By this point I was incredibly thirsty and set off to the Red Square McDonalds where I met a Canadian couple inside who couldn’t help me with Cyrillic but did give me a Canada badge instead… ‘kay. For those scoffing at my lack of adventurousness food-wise, be aware that ordering here was a deeply cultural experience: Sure I just got 0.8l of Coke and a chicken wrap, but I had to point and mime my arse off for it. It’s also notably the first time I’ve ordered from a McDonalds in any country. So there. Also there was the deep irony of being near a monument of communist government and going all ‘Capitalism ho, bitches!’ (Anyone who gets that reference wins 10 Roubles.)
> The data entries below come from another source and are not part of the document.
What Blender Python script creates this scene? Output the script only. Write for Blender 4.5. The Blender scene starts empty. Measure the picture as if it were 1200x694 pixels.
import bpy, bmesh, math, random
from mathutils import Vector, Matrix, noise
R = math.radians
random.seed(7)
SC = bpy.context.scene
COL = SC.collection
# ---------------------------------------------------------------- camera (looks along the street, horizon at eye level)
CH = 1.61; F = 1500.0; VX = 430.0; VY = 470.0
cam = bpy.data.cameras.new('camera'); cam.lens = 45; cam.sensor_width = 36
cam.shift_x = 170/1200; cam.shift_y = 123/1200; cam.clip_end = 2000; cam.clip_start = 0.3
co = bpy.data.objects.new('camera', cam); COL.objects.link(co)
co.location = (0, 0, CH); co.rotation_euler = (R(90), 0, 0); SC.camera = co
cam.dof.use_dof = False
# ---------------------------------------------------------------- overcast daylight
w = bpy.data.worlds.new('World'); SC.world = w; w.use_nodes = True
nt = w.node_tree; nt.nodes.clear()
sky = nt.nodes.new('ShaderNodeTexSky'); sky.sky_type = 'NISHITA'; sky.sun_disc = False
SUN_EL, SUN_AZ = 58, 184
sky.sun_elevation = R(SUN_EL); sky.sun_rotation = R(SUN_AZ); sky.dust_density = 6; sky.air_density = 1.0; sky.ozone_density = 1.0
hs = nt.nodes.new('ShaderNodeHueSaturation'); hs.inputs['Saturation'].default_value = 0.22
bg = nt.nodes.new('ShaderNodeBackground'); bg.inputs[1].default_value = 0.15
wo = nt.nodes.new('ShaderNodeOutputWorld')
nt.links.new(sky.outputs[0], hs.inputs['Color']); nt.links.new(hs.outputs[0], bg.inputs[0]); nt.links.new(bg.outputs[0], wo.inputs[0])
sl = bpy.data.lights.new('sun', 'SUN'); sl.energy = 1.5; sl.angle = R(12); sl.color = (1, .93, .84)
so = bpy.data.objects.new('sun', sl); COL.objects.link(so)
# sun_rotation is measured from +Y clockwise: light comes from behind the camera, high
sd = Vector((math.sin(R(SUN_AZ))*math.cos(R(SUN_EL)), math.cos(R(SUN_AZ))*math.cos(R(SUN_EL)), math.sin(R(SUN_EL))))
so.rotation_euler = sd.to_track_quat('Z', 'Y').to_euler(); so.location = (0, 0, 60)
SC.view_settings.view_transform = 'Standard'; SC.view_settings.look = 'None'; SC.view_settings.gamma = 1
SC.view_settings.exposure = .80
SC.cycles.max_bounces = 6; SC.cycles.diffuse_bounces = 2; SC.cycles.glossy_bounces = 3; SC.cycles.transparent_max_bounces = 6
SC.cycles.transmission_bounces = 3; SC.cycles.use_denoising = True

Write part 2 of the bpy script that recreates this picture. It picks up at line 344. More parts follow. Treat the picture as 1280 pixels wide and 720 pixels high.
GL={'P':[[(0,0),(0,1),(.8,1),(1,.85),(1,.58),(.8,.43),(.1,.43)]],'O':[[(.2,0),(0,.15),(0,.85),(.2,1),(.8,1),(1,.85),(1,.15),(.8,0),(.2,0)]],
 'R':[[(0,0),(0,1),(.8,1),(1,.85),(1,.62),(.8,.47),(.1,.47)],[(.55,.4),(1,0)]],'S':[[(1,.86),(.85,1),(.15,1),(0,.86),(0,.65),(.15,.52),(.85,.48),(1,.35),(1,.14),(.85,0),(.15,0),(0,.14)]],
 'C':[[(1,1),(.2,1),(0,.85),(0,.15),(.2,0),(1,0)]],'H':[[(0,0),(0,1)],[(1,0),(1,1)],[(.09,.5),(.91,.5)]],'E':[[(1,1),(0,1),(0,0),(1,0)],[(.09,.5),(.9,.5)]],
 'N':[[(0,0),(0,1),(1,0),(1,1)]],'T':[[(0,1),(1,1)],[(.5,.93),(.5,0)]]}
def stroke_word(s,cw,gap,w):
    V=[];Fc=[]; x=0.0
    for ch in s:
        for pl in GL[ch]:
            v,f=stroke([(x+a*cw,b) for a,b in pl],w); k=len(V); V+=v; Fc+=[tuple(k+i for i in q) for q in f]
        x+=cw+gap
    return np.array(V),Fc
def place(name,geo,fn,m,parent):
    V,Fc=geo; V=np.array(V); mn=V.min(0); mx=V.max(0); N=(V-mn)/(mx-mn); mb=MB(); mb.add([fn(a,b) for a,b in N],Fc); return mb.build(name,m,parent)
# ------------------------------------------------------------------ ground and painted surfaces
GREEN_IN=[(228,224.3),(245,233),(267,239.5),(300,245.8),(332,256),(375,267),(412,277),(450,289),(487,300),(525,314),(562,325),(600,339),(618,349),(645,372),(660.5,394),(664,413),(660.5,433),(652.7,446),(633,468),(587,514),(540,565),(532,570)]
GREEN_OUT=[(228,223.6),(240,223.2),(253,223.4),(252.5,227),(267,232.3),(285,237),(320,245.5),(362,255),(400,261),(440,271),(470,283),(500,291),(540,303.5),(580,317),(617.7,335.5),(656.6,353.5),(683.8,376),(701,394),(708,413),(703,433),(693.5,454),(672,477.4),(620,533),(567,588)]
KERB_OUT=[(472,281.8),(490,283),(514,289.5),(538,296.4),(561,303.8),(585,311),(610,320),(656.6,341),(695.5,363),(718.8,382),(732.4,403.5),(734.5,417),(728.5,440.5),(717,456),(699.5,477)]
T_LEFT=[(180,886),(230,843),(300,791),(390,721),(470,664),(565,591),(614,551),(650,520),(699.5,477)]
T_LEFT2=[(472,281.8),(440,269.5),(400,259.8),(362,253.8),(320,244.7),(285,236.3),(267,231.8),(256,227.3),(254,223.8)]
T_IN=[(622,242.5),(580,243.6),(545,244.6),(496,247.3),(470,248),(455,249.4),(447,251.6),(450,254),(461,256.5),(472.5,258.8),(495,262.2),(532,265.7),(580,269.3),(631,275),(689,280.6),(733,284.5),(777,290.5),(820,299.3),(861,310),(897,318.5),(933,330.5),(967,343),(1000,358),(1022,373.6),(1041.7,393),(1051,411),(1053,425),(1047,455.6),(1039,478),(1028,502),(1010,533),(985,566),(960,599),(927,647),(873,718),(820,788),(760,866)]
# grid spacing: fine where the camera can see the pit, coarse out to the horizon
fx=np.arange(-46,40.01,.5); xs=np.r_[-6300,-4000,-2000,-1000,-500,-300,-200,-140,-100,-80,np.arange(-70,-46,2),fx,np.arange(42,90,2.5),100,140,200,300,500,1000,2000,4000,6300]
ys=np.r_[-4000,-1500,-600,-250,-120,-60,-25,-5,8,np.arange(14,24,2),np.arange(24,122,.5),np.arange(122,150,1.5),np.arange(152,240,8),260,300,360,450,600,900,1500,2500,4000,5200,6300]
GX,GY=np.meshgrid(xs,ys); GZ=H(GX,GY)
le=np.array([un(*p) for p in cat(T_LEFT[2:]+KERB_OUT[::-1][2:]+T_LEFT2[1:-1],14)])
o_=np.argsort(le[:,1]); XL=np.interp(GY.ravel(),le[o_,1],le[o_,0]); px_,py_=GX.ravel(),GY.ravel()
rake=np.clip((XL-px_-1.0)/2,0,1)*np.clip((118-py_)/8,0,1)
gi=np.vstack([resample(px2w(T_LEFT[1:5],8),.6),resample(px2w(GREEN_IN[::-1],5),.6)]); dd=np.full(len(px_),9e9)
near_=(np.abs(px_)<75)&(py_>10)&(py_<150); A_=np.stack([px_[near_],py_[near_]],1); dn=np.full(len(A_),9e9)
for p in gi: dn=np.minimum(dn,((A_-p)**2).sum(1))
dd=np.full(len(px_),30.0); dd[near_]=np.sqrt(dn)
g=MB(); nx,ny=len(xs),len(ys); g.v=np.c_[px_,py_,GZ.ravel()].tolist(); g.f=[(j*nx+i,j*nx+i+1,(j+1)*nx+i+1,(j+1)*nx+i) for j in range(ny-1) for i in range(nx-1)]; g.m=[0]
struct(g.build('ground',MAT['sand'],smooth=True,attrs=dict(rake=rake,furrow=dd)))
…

There was no wifi in McDonalds so I had to text home to check something about registering visas that I was unsure about – turns out that I’m fine and it’s just that the advice given on my migration card was a year out of date. I’m spending less than seven working days in Russia, so don’t need to register.

Red Square is pretty good but kind of bleak. Right near it, however, is a beautiful garden area with loads of trees, flowers, grass and fountains. It’s the first time so far that I’ve felt compelled to take a lot of pictures; it really is that pretty. There’s even a Doric facade with metopes, but their columns only have 16 flutes, the jokers. I also saw some ceremony involving guards duckwalking around, not sure what for but there were lots of people watching so it was probably something well-known.

Overall right now I don’t mind being a camera-toting tourist if I get to look at stuff like this.



  1. Chloé said,

    The extent of my knowledge on the Kremlin is limited to what I learnt from Mission Impossible: Ghost Protocol 😉
    Russia seems sound my friend xxx

  2. David Gibbons said,

    Really enjoying your blog, Ben – even if i dont quite share your love of rolling stock Keep on having a great time. David.

  3. camillaherrmann said,

    I think we need another blog post!

    • joethearachnid said,

      I’d write one, but the prospect of typing up 15 days’ worth of travels is somewhat daunting.